Бомбы падали и взрывались недалеко от кремлевских стен и раньше. Старинное здание, где проходил пленум, помнит грохот артиллерийских снарядов, которыми красногвардейцы обстреливали Кремль в семнадцатом. Но такого, что «отмочил» Ельцин, в этом зале не происходило никогда!
Хотя на пленуме договорились не предавать огласке случившееся, шило в мешке утаить было трудно. Все-таки 530 участников, не считая работников разных вспомогательных служб. Само собой, уже вечером того же дня Москва была взбудоражена слухами. Запрет на информацию — никому о подробностях! — вызвал обратный результат. До сих пор многие уверены, что Ельцин критиковал Горбачева за вмешательство его супруги в государственные дела.
Конечно же это досужие вымыслы, отражавшие антипатии простых людей к первой леди. Ничего подобного Ельцин не произносил. Но и того, что прозвучало в мертвой тишине зала, было достаточно, чтобы вызвать шок у большинства членов ЦК.
Даже сегодня, после всех сильнейших потрясений наиновейшего времени, выступление Ельцина потрясает безрассудно-отчаянной смелостью. Два года держали его в строжайшей тайне — и это в эпоху гласности! Значит, было что скрывать?
Четыре неполные машинописные странички, в которые вместилась стенограмма злополучного выступления, перепаханы вдоль и поперек. Все хотят разгадать тайну неожиданной апелляции Ельцина к ошеломленному ЦК. Увы, структурный анализ текста не внес пока ясности. Компьютерщики-структуралисты в растерянности. Текст состоит из блоков, каждый из которых подтверждает правильность разных, порой даже полярных, точек зрения.
«Ельцин сознательно шел на развязывание публичного конфликта», — считает бывший член Политбюро В. А. Медведев, оставшийся верным Горбачеву и работающий в его фонде. Анализируя октябрьский бунт московского секретаря с учетом личных наблюдений и в свете последующего развития событий, Медведев склоняется к выводу, что тогда в действиях Ельцина преобладали личностные факторы и мотивы, хотя уже просматривались контуры нарождавшейся левой оппозиции, с ее лозунгами радикальных реформ. Прошло немало времени, прежде чем позиция Ельцина обрела более или менее ясные политические контуры, сомкнулась в чем-то с настроениями зарождавшейся радикально-демократической оппозиции.

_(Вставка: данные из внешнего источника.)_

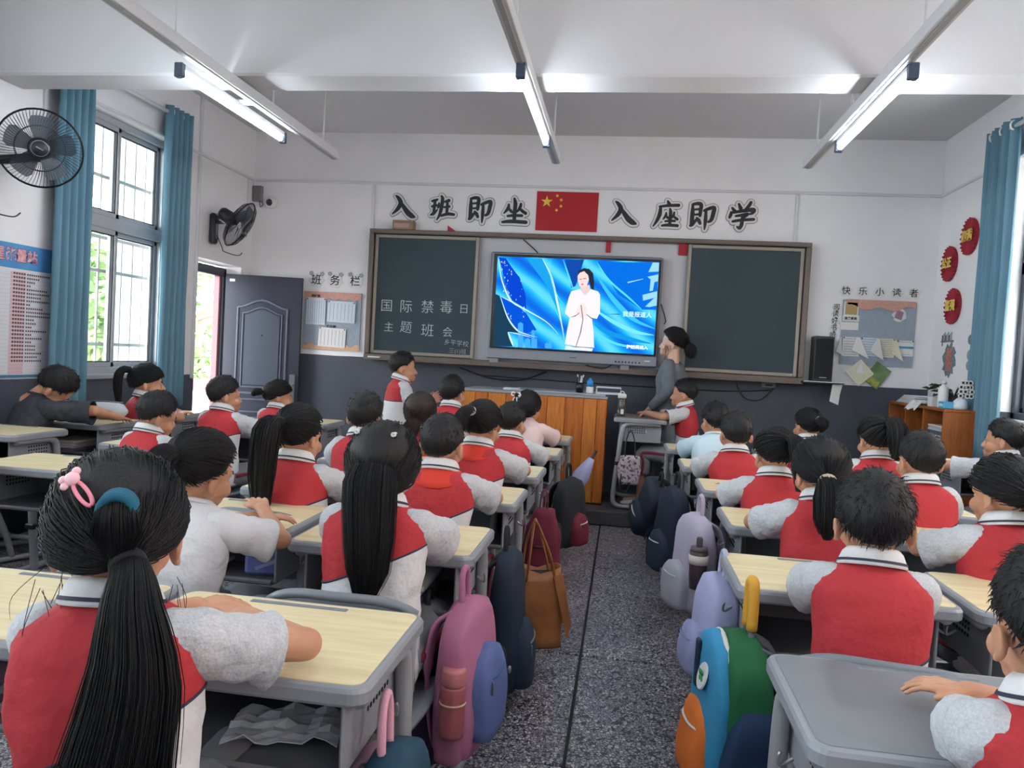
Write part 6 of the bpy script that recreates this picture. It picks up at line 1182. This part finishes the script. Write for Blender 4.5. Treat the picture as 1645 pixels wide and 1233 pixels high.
t = thing('crumpled_paper', 'crumpled grey paper in the tray of the nearest desk', 'paper', (-.62, 1.42, .522), .2); n_ = 10; vs = [(-.11+.22*i/n_, -.07+.14*j/n_, .014+.03*abs(noise.noise(Vector((i*.7, j*.7, 4))))) for i in range(n_+1) for j in range(n_+1)]
o = G().add(vs, [(i*(n_+1)+j, i*(n_+1)+j+1, (i+1)*(n_+1)+j+1, (i+1)*(n_+1)+j) for i in range(n_) for j in range(n_)]).build('sheet', M('grey_paper', (170, 174, 180), .7), t, False, False); o.modifiers.new('t', 'SOLIDIFY').thickness = .002
def books(lb, x, y, z, seed, n=5, w=.18, d=.25):
    rd = random.Random(seed)
    for k in range(n): tag(G().box((x-w/2+rd.uniform(-.01, .01), y-d/2, z+k*.016), (x+w/2+rd.uniform(-.01, .01), y+d/2, z+k*.016+.0145), .002).build('textbook', pg[rd.randint(0, 5)]), ORD[k] + ' ' + lb, 'book', lb.replace('textbook', 'textbooks'))
books('textbook in the tray at the frame edge beside the pink clip girl', -1.30, 1.45, .522, 1, 4); books('textbook in the tray under the white top girl\'s desk', -1.42, 2.47, .522, 3, 4); books('textbook in the tray of the sleeping boy\'s desk', -3.36, 4.32, .572, 4, 4); books('textbook in the tray of the long haired girl\'s desk', -.66, 2.36, .522, 5, 4)
tag(G().box((-.60, 4.80, .7015), (-.46, 5.0, .7035)).build('paper_sheet', paper_w), 'white sheet on the desk behind the girl in pink', 'paper')
t = thing('pencil', 'dark pencil lying on the white sheet', 'pencil', (-.53, 4.88, .708), .4); G().tube([(-.07, 0, 0), (.06, 0, 0)], .004, 6).build('shaft', blk, t); G().tube([(.06, 0, 0), (.075, 0, 0)], [.004, .0008], 6).build('tip', M('wood_tip', (200, 160, 110), .6), t)
tag(G().box((-.72, 3.83, .7015), (-.50, 4.0, .706), .002).build('exercise_book', M('pinkish_paper', (230, 206, 204), .7)), 'pinkish open exercise book on the desk before the white tied ponytail', 'book')
tag(G().box((1.72, 4.6, .0), (1.95, 4.85, .26), .03).build('plastic_crate', M('dull_crate', (110, 100, 96), .7, var=.2, scale=9)), 'dull brown crate on the floor between the desk rows and the curtain', 'crate')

Таким образом, по мнению сторонников Горбачева, выходка московского секретаря, испортившего праздник участникам пленума, носит исключительно личностный характер. Бунт Ельцина — это бунт тщеславного одиночки, разрушителя по своей натуре, неспособного к бесконфликтному существованию.
Убедиться в правомерности такого взгляда помогает дальнейшая биография Ельцина — развал Советского Союза, расстрел парламента и т. д. А впервые в концентрированном виде эти опасные для государственного деятеля качества были продемонстрированы в октябре 1987 года, когда Ельцин неожиданно пошел в атаку на твердыни власти и лично бросил перчатку Горбачеву.
Действительно, он во всеуслышание — не в своем узком кругу на Политбюро — посмел заявить, что вера в перестройку у людей начала падать, что случилось то, от чего предостерегал Горбачев: перестройку заболтали. Постановления идут одно за одним, но они не выполняются:
— Мы призываем друг друга уменьшать институты, которые бездельничают. Но я должен сказать на примере Москвы, что год назад был 1041 институт, после того как благодаря огромным усилиям с Госкомитетом ликвидировали 7, их стало не 1041, а 1087. Разве это не противоречит тем призывам, с которыми мы обращаемся друг к другу?
Оратор усомнился в осуществимости перестройки:
— На ХХVII съезде сказали, что она займет два-три года. Два года прошли или почти проходят, сейчас снова указывается на то, что надо еще два-три года. Это дезориентирует людей, вызывает разочарование…
Сторонники версии о тайном сговоре Горбачева с Ельциным считают приведенный выше блок не свидетельством стихийности бунта московского секретаря, на чем настаивают люди из команды экс-генсека, а отвлекающим маневром. Мол, какую Америку открыл Ельцин, сообщив о волнообразном характере отношения людей к перестройке. Участники пленума, приехавшие с мест, прекрасно знали, что два года горбачевских преобразований породили в народе к осени 1987 года скепсис и неверие в успех затеянного. Чем больше бодрых речей произносилось наверху, тем чаще исчезали из продажи сахар и мыло, зубная паста и школьные тетради. Многочасовые очереди выстаивались за мясом, обувью, одеждой, сигаретами. Страна медленно, но неуклонно переходила на карточную систему обеспечения — как в годы войны.